Un couple de Voglans en Savoie risque la ruine, et la rue. Parce qu'ils ont contesté le projet immobilier qui menaçait leur maison, les Baccard sont aujourd'hui forcés de la vendre aux enchères, au rabais, pour combler les dettes qu'ils ont contractées au cours de la procédure judiciaire!
Epuisés et désespérés, Michel et Viviane Baccard ne ferment plus l'oeil de la nuit depuis qu'ils ont appris que leur maison, et le terrain qui va avec, seraient mis en vente aux enchères publiques, par adjudication, le 12 février prochain.
C'est un juge qui l'a ordonné, pour "solde d'une partie de leur créance". Ils ne pourront donc pas récupérer un sou de ces enchères destinées à solder une dette de 212.000 euros. Il s'agit, en fait, du montant des dommages et intérêts qu'ils ont été condamnés à payer, lors de la procédure judiciaire engagée pour défendre leur seul et unique bien, il y a 10 ans.
A l'origine, un projet immobilier...
10 ans que leur vie est devenue un enfer aux accents kafkaiens.Tout a commencé en 2006 par un projet immobilier: l'implantation d'une résidence de 25 logements en plein centre-ville de Voglans. Ce sont leurs voisins, Mr et Mme P qui portent ce projet et ont d'ailleurs obtenu le permis de construire.

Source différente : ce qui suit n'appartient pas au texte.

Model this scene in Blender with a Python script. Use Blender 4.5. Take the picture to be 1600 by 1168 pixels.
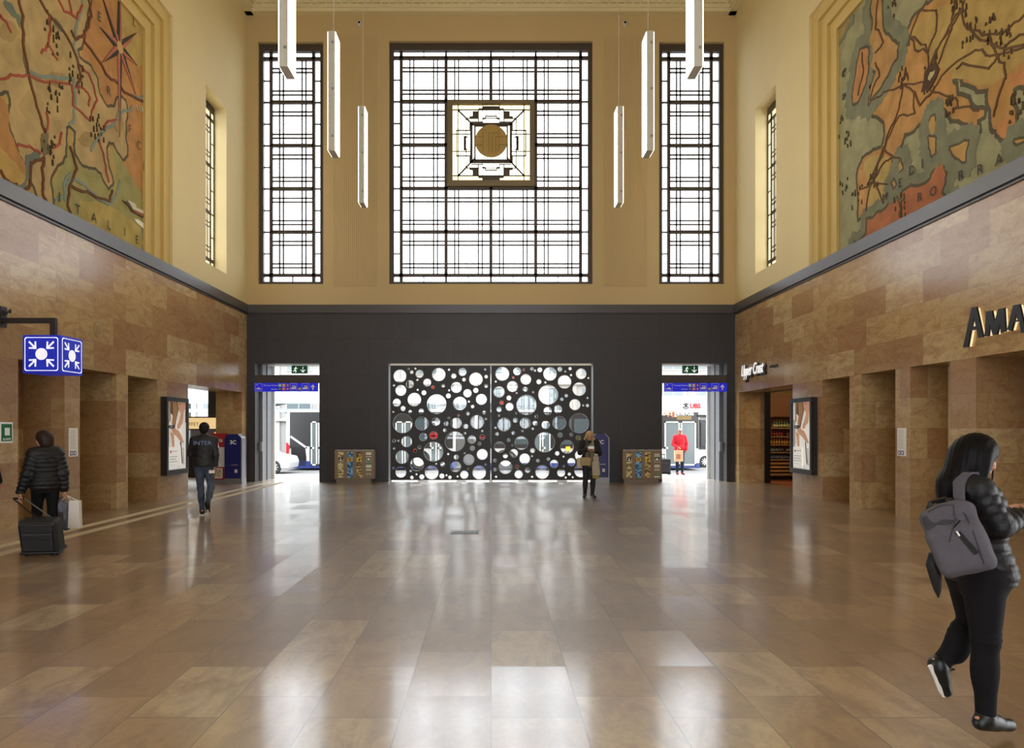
import bpy, bmesh, math, random
import numpy as np
from mathutils import Vector, Matrix, Euler
from mathutils.geometry import tessellate_polygon
S = bpy.context.scene
for _o in list(bpy.data.objects): bpy.data.objects.remove(_o)
COL = S.collection
# ------------------------------------------------------------------ camera, sky, exposure
F = 1100.0; HX = 767.0; HY = 670.0; EYE = 1.65      # focal length in px, horizon point, eye height
cam = bpy.data.objects.new('camera', bpy.data.cameras.new('camera')); COL.objects.link(cam)
cam.location = (0, 0, EYE); cam.rotation_euler = (math.pi/2, 0, 0)
cam.data.sensor_width = 36; cam.data.lens = F/1600*36
cam.data.shift_x = (800-HX)/1600; cam.data.shift_y = (HY-584)/1600
cam.data.clip_start = .05; cam.data.clip_end = 400
S.camera = cam
S.view_settings.view_transform = 'Standard'; S.view_settings.look = 'None'
S.view_settings.gamma = 1; S.view_settings.use_curve_mapping = False
S.view_settings.exposure = 0.1
S.cycles.max_bounces = 8; S.cycles.diffuse_bounces = 5; S.cycles.glossy_bounces = 4
S.cycles.transparent_max_bounces = 12
S.cycles.sample_clamp_indirect = 8
S.cycles.use_denoising = True
W_ = bpy.data.worlds.new('world'); S.world = W_; W_.use_nodes = True
_bg = W_.node_tree.nodes['Background']; _bg.inputs[0].default_value = (.93, .97, 1, 1); _bg.inputs[1].default_value = 6.3
LAMP = 9.0
HALF = 7.63; BACK = 22.0; REAR = -9.0; TOP = 15.5; BAND0 = 5.27; BAND1 = 5.53
def portal(cx, cy, cz, w, h, rot):
    l = bpy.data.lights.new('window_portal', 'AREA'); l.shape = 'RECTANGLE'; l.size = w; l.size_y = h
    l.cycles.is_portal = True
    o = bpy.data.objects.new('window_portal', l); COL.objects.link(o); o.location = (cx, cy, cz); o.rotation_euler = rot
PX = math.pi/2
portal(0, BACK-.05, 9.98, 6.4, 7.6, (-PX, 0, 0)); portal(-6.27, BACK-.05, 9.98, 2.1, 7.6, (-PX, 0, 0)); portal(6.27, BACK-.05, 9.98, 2.1, 7.6, (-PX, 0, 0))
portal(-6.36, BACK-.02, 1.85, 2.0, 3.7, (-PX, 0, 0)); portal(6.36, BACK-.02, 1.85, 2.0, 3.7, (-PX, 0, 0)); portal(0, BACK-.12, 1.85, 6.3, 3.6, (-PX, 0, 0))
portal(0, REAR+.05, 6.6, 10.4, 11.6, (PX, 0, 0))
# ------------------------------------------------------------------ helpers
def tag(o, label=None, cat=None, group=None, kind=None):
    if label: o['label'] = label
    if cat: o['category'] = cat
    if group: o['group'] = group
    if kind: o['kind'] = kind
    return o
def empty(name, loc=(0, 0, 0), rz=0, label=None, cat=None, group=None):
    o = bpy.data.objects.new(name, None); COL.objects.link(o); o.location = loc; o.rotation_euler = (0, 0, rz)
    o.empty_display_size = .1
    return tag(o, label, cat, group)
def copy_tree(o, parent=None):
    c = o.copy(); COL.objects.link(c)
    if parent: c.parent = parent
    for ch in list(o.children): copy_tree(ch, c)
    return c
class Fr:                                   # a plane frame: origin, right, up; normal = right x up
    def __init__(s, o, r, u):
        s.o = Vector(o); s.r = Vector(r).normalized(); s.u = Vector(u).normalized(); s.n = s.r.cross(s.u)
    def p(s, x, y, w=0): return s.o + s.r*x + s.u*y + s.n*w
    def m(s):
        M = Matrix((s.r, s.u, s.n)).transposed().to_4x4(); M.translation = s.o; return M
class MB:
    def __init__(s): s.v = []; s.f = []; s.mi = []; s.k = 0
    def mat(s, k): s.k = k; return s
    def add(s, vs, fs):
        b = len(s.v); s.v += [tuple(v) for v in vs]
        for f in fs: s.f.append([b+i for i in f]); s.mi.append(s.k)
        return s
    def box(s, x0, x1, y0, y1, z0, z1):
        return s.add([(x, y, z) for z in (z0, z1) for y in (y0, y1) for x in (x0, x1)],
                     [(0, 2, 3, 1), (4, 5, 7, 6), (0, 1, 5, 4), (2, 6, 7, 3), (0, 4, 6, 2), (1, 3, 7, 5)])
    def fbox(s, fr, x0, x1, y0, y1, w0, w1):
        return s.add([fr.p(x, y, w) for w in (w0, w1) for y in (y0, y1) for x in (x0, x1)],
                     [(0, 2, 3, 1), (4, 5, 7, 6), (0, 1, 5, 4), (2, 6, 7, 3), (0, 4, 6, 2), (1, 3, 7, 5)])
    def prism(s, fr, poly, w0, w1):
        n = len(poly); a = sum(poly[i][0]*poly[(i+1) % n][1]-poly[(i+1) % n][0]*poly[i][1] for i in range(n))
        if a < 0: poly = poly[::-1]
        tr = tessellate_polygon([[Vector((p[0], p[1], 0)) for p in poly]])
        vs = [fr.p(x, y, w0) for x, y in poly]+[fr.p(x, y, w1) for x, y in poly]; fs = []
        for t in tr:
            (ax, ay), (bx, by), (cx, cy) = [poly[i] for i in t]
            t = list(t)
            if (bx-ax)*(cy-ay)-(by-ay)*(cx-ax) < 0: t = t[::-1]
            fs.append([i+n for i in t]); fs.append(t[::-1])
        for i in range(n): j = (i+1) % n; fs.append((i, j, j+n, i+n))
        return s.add(vs, fs)
    def disc(s, fr, x, y, r, w0, w1, n=20, ry=None):
        ry = ry or r
        return s.prism(fr, [(x+r*math.cos(2*math.pi*i/n), y+ry*math.sin(2*math.pi*i/n)) for i in range(n)], w0, w1)
    def line(s, fr, pts, wd, w0, w1):       # ribbon of width wd along a polyline
        for (a, b), (c, d) in zip(pts, pts[1:]):
            L = math.hypot(c-a, d-b)
            if L < 1e-6: continue
            ux, uy = (c-a)/L, (d-b)/L; nx, ny = -uy*wd/2, ux*wd/2; ex, ey = ux*wd*.3, uy*wd*.3
            s.prism(fr, [(a+nx-ex, b+ny-ey), (a-nx-ex, b-ny-ey), (c-nx+ex, d-ny+ey), (c+nx+ex, d+ny+ey)], w0, w1)
        return s
    def tube(s, pts, r, n=8, cap=True):
        pts = [Vector(p) for p in pts]; rr = r if isinstance(r, (list, tuple)) else [r]*len(pts)
        b = []; up = None
        for i, p in enumerate(pts):
            t = (pts[min(i+1, len(pts)-1)]-pts[max(i-1, 0)]).normalized()
            if up is None:
                up = t.orthogonal().normalized()
            up = (up-t*up.dot(t)).normalized(); sd = t.cross(up)
            b += [p+(up*math.cos(2*math.pi*k/n)+sd*math.sin(2*math.pi*k/n))*rr[i] for k in range(n)]
        fs = []
        for i in range(len(pts)-1):
            for k in range(n): fs.append((i*n+k, i*n+(k+1) % n, (i+1)*n+(k+1) % n, (i+1)*n+k))
        if cap: fs.append(list(range(n))[::-1]); fs.append([(len(pts)-1)*n+k for k in range(n)])
        return s.add(b, fs)
    def lathe(s, c, prof, n=16, axis=2):    # profile [(r, h)] around an axis through c
        vs = []
        for r, h in prof:
            for k in range(n):
                a = 2*math.pi*k/n; u, v = r*math.cos(a), r*math.sin(a)
                vs.append({2: (c[0]+u, c[1]+v, c[2]+h), 1: (c[0]+v, c[1]+h, c[2]+u), 0: (c[0]+h, c[1]+u, c[2]+v)}[axis])
        fs = []
        for i in range(len(prof)-1):
            for k in range(n): fs.append((i*n+k, i*n+(k+1) % n, (i+1)*n+(k+1) % n, (i+1)*n+k))
        fs.append(list(range(n))[::-1]); fs.append([(len(prof)-1)*n+k for k in range(n)])
        return s.add(vs, fs)
    def build(s, name, mats, parent=None, smooth=False, bevel=0):
        me = bpy.data.meshes.new(name); me.from_pydata(s.v, [], s.f)
        for m in (mats if isinstance(mats, (list, tuple)) else [mats]): me.materials.append(m)
        me.polygons.foreach_set('material_index', s.mi); me.update()
        if smooth: me.polygons.foreach_set('use_smooth', [True]*len(me.polygons))
        o = bpy.data.objects.new(name, me); COL.objects.link(o)
        if parent: o.parent = parent
        if bevel:
            b = o.modifiers.new('bevel', 'BEVEL'); b.width = bevel; b.segments = 2; b.limit_method = 'ANGLE'
        return o
def text(name, s, size, fr, m, d=.004, parent=None, align='LEFT', shear=0, bold=0, w=0, sx=1):
    c = bpy.data.curves.new(name, 'FONT'); c.body = s; c.size = size; c.extrude = d/2; c.align_x = align; c.shear = shear; c.offset = bold
    c.resolution_u = 3
    t = bpy.data.objects.new(name, c); COL.objects.link(t)
    dg = bpy.context.evaluated_depsgraph_get(); me = bpy.data.meshes.new_from_object(t.evaluated_get(dg))
    bpy.data.objects.remove(t); me.materials.clear(); me.materials.append(m)
    M = fr.m() @ Matrix.Translation((0, 0, w+d/2)) @ Matrix.Diagonal((sx, 1, 1, 1)); me.transform(M)
    o = bpy.data.objects.new(name, me); COL.objects.link(o)
    if parent: o.parent = parent
    return o
# ------------------------------------------------------------------ materials
def srgb(h):
    c = [int(h[i:i+2], 16)/255 for i in (0, 2, 4)]
    return tuple((x/12.92 if x <= .04045 else ((x+.055)/1.055)**2.4) for x in c)+(1,)
def mat(name, col, rough=.6, metal=0, spec=.5, noise=0, nscale=8, bump=0, bscale=60, coat=0):
    m = bpy.data.materials.new(name); m.use_nodes = True; nt = m.node_tree; b = nt.nodes['Principled BSDF']
    c = srgb(col) if isinstance(col, str) else col
    b.inputs['Base Color'].default_value = c; b.inputs['Roughness'].default_value = rough
    b.inputs['Metallic'].default_value = metal; b.inputs['Specular IOR Level'].default_value = spec
    b.inputs['Coat Weight'].default_value = coat
    if noise or bump: tc = nt.nodes.new('ShaderNodeTexCoord')
    if noise:
        n = nt.nodes.new('ShaderNodeTexNoise'); n.inputs['Scale'].default_value = nscale; n.inputs['Detail'].default_value = 5
        nt.links.new(tc.outputs['Object'], n.inputs['Vector'])
        mx = nt.nodes.new('ShaderNodeMix'); mx.data_type = 'RGBA'
        mx.inputs[6].default_value = tuple(max(0, x*(1-noise)) for x in c[:3])+(1,); mx.inputs[7].default_value = tuple(min(1, x*(1+noise)) for x in c[:3])+(1,)
        nt.links.new(n.outputs['Fac'], mx.inputs[0]); nt.links.new(mx.outputs[2], b.inputs['Base Color'])
    if bump:
        n2 = nt.nodes.new('ShaderNodeTexNoise'); n2.inputs['Scale'].default_value = bscale; n2.inputs['Detail'].default_value = 4
        nt.links.new(tc.outputs['Object'], n2.inputs['Vector'])
        bp = nt.nodes.new('ShaderNodeBump'); bp.inputs['Strength'].default_value = bump; bp.inputs['Distance'].default_value = .01
        nt.links.new(n2.outputs['Fac'], bp.inputs['Height']); nt.links.new(bp.outputs[0], b.inputs['Normal'])
    return m
def emis(name, col, st):
    m = bpy.data.materials.new(name); m.use_nodes = True; b = m.node_tree.nodes['Principled BSDF']
    c = srgb(col); b.inputs['Base Color'].default_value = c; b.inputs['Emission Color'].default_value = c; b.inputs['Emission Strength'].default_value = st
    return m
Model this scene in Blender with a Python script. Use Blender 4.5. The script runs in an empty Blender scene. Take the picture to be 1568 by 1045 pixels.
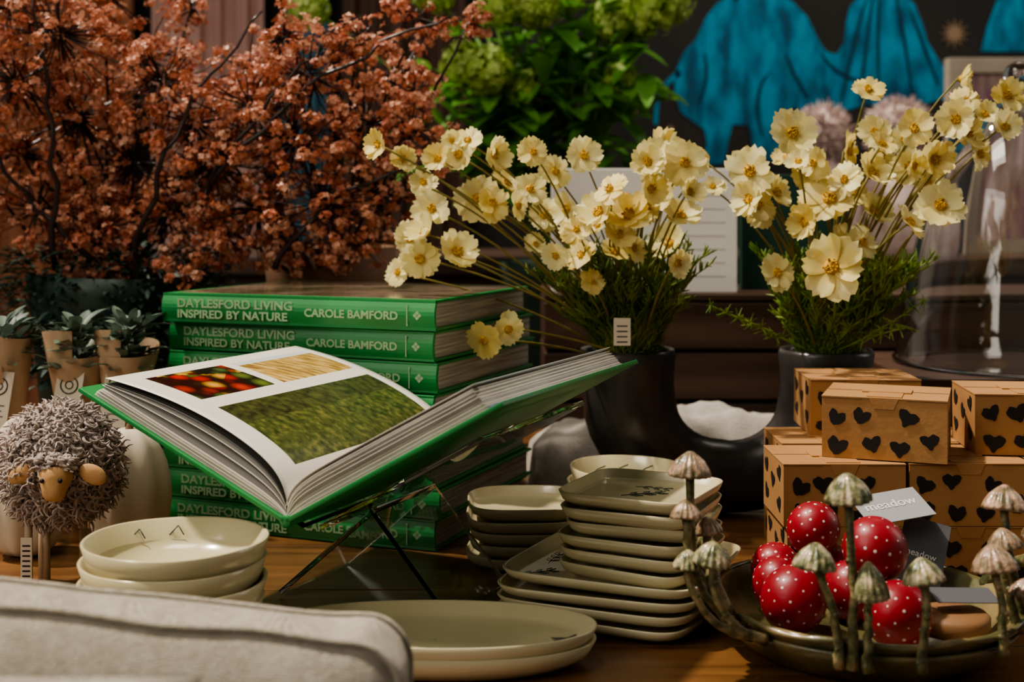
import bpy, math, random, bmesh
from math import sin, cos, pi, radians, sqrt, exp
from mathutils import Vector, Matrix, noise
random.seed(7)
R = random.random
def U(a, b): return a + (b - a) * random.random()
TZ = 75.0   # table top height (cm); all modelling below is in cm, z measured from the table top

# ------------------------------------------------------------------ materials
def mat(name, col, rough=0.6, col2=None, scale=8.0, bump=0.0, bscale=60.0, spec=0.5, metal=0.0,
        transl=0.0, coat=0.0, stretch=(1, 1, 1), contrast=(0.35, 0.65), detail=4.0, sheen=0.0, col3=None, bdist=.002):
    m = bpy.data.materials.new(name); m.use_nodes = True
    nt = m.node_tree; N = nt.nodes; L = nt.links
    b = N['Principled BSDF']; out = N['Material Output']
    b.inputs['Roughness'].default_value = rough
    b.inputs['Metallic'].default_value = metal
    b.inputs['Specular IOR Level'].default_value = spec
    b.inputs['Coat Weight'].default_value = coat
    b.inputs['Coat Roughness'].default_value = 0.08
    b.inputs['Sheen Weight'].default_value = sheen
    b.inputs['Base Color'].default_value = (*col, 1)
    tc = N.new('ShaderNodeTexCoord'); mp = N.new('ShaderNodeMapping')
    mp.inputs['Scale'].default_value = stretch
    L.new(tc.outputs['Object'], mp.inputs['Vector'])
    csock = None
    if col2 is not None:
        nz = N.new('ShaderNodeTexNoise'); nz.inputs['Scale'].default_value = scale
        nz.inputs['Detail'].default_value = detail
        L.new(mp.outputs['Vector'], nz.inputs['Vector'])
        rp = N.new('ShaderNodeValToRGB')
        rp.color_ramp.elements[0].position = contrast[0]; rp.color_ramp.elements[0].color = (*col, 1)
        rp.color_ramp.elements[1].position = contrast[1]; rp.color_ramp.elements[1].color = (*col2, 1)
        if col3:
            e = rp.color_ramp.elements.new((contrast[0] + contrast[1]) / 2); e.color = (*col3, 1)
        L.new(nz.outputs['Fac'], rp.inputs['Fac'])
        L.new(rp.outputs['Color'], b.inputs['Base Color']); csock = rp.outputs['Color']
    if bump > 0:
        n2 = N.new('ShaderNodeTexNoise'); n2.inputs['Scale'].default_value = bscale
        n2.inputs['Detail'].default_value = 3
        L.new(mp.outputs['Vector'], n2.inputs['Vector'])
        bp = N.new('ShaderNodeBump'); bp.inputs['Strength'].default_value = bump
        bp.inputs['Distance'].default_value = bdist
        L.new(n2.outputs['Fac'], bp.inputs['Height']); L.new(bp.outputs['Normal'], b.inputs['Normal'])
    if transl > 0:
        t = N.new('ShaderNodeBsdfTranslucent'); t.inputs['Color'].default_value = (*col, 1)
        if csock: L.new(csock, t.inputs['Color'])
        mx = N.new('ShaderNodeMixShader'); mx.inputs['Fac'].default_value = transl
        L.new(b.outputs['BSDF'], mx.inputs[1]); L.new(t.outputs['BSDF'], mx.inputs[2])
        L.new(mx.outputs['Shader'], out.inputs['Surface'])
    return m

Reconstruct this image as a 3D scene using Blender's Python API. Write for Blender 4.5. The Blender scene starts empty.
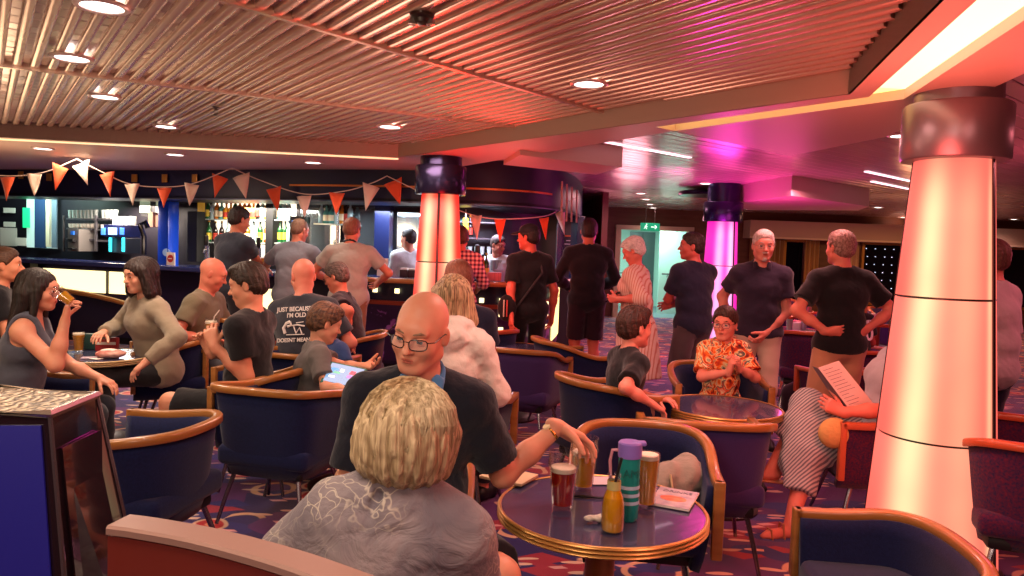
import bpy, bmesh, math, random
import numpy as np
from mathutils import Vector, Matrix
R = math.radians
random.seed(7)
SC = bpy.context.scene
COL = SC.collection
V = lambda *a: np.array(a if len(a) > 1 else a[0], float)
def nrm(v):
    v = np.asarray(v, float); return v / (np.linalg.norm(v) + 1e-12)

# ---------------------------------------------------------------- camera
CAMZ = 1.55; FPX = 740.0
PITCH = 3.3; ROLL = 2.0
cam_d = bpy.data.cameras.new('camera'); cam = bpy.data.objects.new('camera', cam_d); COL.objects.link(cam)
cam_d.sensor_width = 36; cam_d.lens = 36 * FPX / 1024; cam_d.clip_start = .05; cam_d.clip_end = 100
CM = Matrix.Rotation(R(90 - PITCH), 3, 'X') @ Matrix.Rotation(R(ROLL), 3, 'Z')
cam.matrix_world = Matrix.Translation((0, 0, CAMZ)) @ CM.to_4x4()
SC.camera = cam
_cm = np.array(CM)
def ray(px, py):
    return _cm @ V((px - 512) / FPX, -(py - 288) / FPX, -1.0)
def W(px, py, y):
    """world point seen in the photo at px,py whose distance ahead (world y) is y"""
    r = ray(px, py); t = y / r[1]; return V(r[0] * t, y, CAMZ + r[2] * t)
def AZ(px, py, z):
    r = ray(px, py); t = (z - CAMZ) / r[2]; return V(r[0] * t, r[1] * t, z)
def GX(px, y):
    """x of a vertical thing whose middle is at column px, y metres ahead"""
    return W(px, 245 + .035 * (px - 512), y)[0]

# ---------------------------------------------------------------- colour / materials
def lin(c):
    return tuple(((v / 12.92) if v <= .04045 else ((v + .055) / 1.055) ** 2.4) for v in c)
def hx(s):
    s = s.lstrip('#'); return lin([int(s[i:i + 2], 16) / 255 for i in (0, 2, 4)])
MATS = {}
class NT:
    def __init__(s, name):
        m = bpy.data.materials.new(name); m.use_nodes = True
        s.m = m; s.t = m.node_tree; s.n = s.t.nodes; s.l = s.t.links
        s.b = s.n['Principled BSDF']
    def new(s, typ, **kw):
        n = s.n.new(typ)
        for k, v in kw.items():
            if k.startswith('i_'):
                key = k[2:]; key = int(key) if key.isdigit() else key.replace('_', ' ')
                n.inputs[key].default_value = v
            else: setattr(n, k, v)
        return n
    def link(s, a, ao, b, bi): s.l.new(a.outputs[ao], b.inputs[bi])
    def setb(s, **kw):
        for k, v in kw.items():
            s.b.inputs[k.replace('_', ' ')].default_value = v
def c4(c): return (*c, 1)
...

Les Baccard n'en veulent pas sous leurs fenêtres. Pour le faire annuler, ils déposent un recours devant le Tribunal administratif. Demande rejetée en 2009. Pour des raisons de forme uniquement. Le couple, qui n'a pas pris d'avocat, n'a pas fait les choses dans les règles de l'art et n'a pas adressé une copie du recours aux intéressés. Pour la peine, ils sont condamnés à verser 1000 euros de dommages et intérêts aux bénéficiaires du permis de construire.
Une guerre de procédures
Au bout du compte, c'est la mairie de Voglans qui empochera la somme. Entre-temps, elle a en effet racheté le terrain à la Communauté d’agglomération du lac du Bourget, qui elle-même l'avait racheté pour 430 000 euros aux époux P. !
Mais l'affaire ne s'est pas éteinte pour autant. En parallèle, les époux P. ont décidé de porter plainte contre leurs voisins qu'ils rendent responsables de leur échec immobilier. Ils leur réclament 500.000 euros de dédommagement. Seulement voilà, les Baccard jurent leurs grands dieux qu'ils n'ont jamais reçu l'assignation du tribunal de grande instance qu'un huissier était censé leur remettre, à domicile.
Convoqués le 9 juillet 2009, ils ne sont pas à l'audience et sont condamnés en leur absence à verser 250.000 euros de dommages et intérêts. Ce jugement rendu en septembre 2009 ne leur est signifié qu'en... 2010. Trop tard pour faire appel. Ils vont en cassation. Ils perdent. La "mécanique", elle, est lancée. 60.000 euros ont déjà été saisis sur leur compte commun. Le couple touche pour seul revenu..1300 euros par mois. Seul espoir de se sortir de l'ornière, vendre eux-mêmes leur maison avant qu'elle ne soit mise aux enchères. Dernier espoir envolé, les acquéreurs qu'ils avaient fini par trouver se sont rétractés six mois après avoir signé le compromis de vente.
Un mise à prix...au rabais
Le bien des Baccard sera mis à prix aux enchères à 200.000 euros, l'équivalent de la somme qu'ils doivent aux époux P. La maison a pourtant été évaluée par les experts à 370.000 euros. "Plus scandaleux encore", dénonce le couple, "cette mise à prix représente la moitié du prix d'acquisition de la parcelle voisine, juste à côté, celle de Mr et Mme P rachetée par la mairie de Voglans à plus de 600 euros le m2, soit trois fois le prix du marché."
Un comité de soutien
A Voglans, un comité de soutien s'est créé autour du couple et se mobilise plus que jamais avant la date-butoir des enchères. Parmi eux, l'ancien maire de la commune, Jean Mollard, est monté au créneau. Dans une lettre ouverte à la municipalité de Voglans, il exprime sa colère: "ma démarche est celle d'un ancien maire, d'un administré outré par des décisions dont le résultat est dramatique, pour une famille qui, sans votre intervention, va se retrouver ruinée, à la rue, avec le sentiment d'avoir été livrée à la voracité de promoteurs sans scrupules", écrit-il et il pose avec rage une question, "pourquoi n'avoir acheté que la parcelle Pharamand à un prix faramineux et ne pas avoir, dans le même temps, acheté la propriété Baccard au prix de l'expert?".
La mairie de Voglans pourtant sollicitée à plusieurs reprises par France 3 Alpes ce 28 février n'a pas donné suite à notre demande d'interview.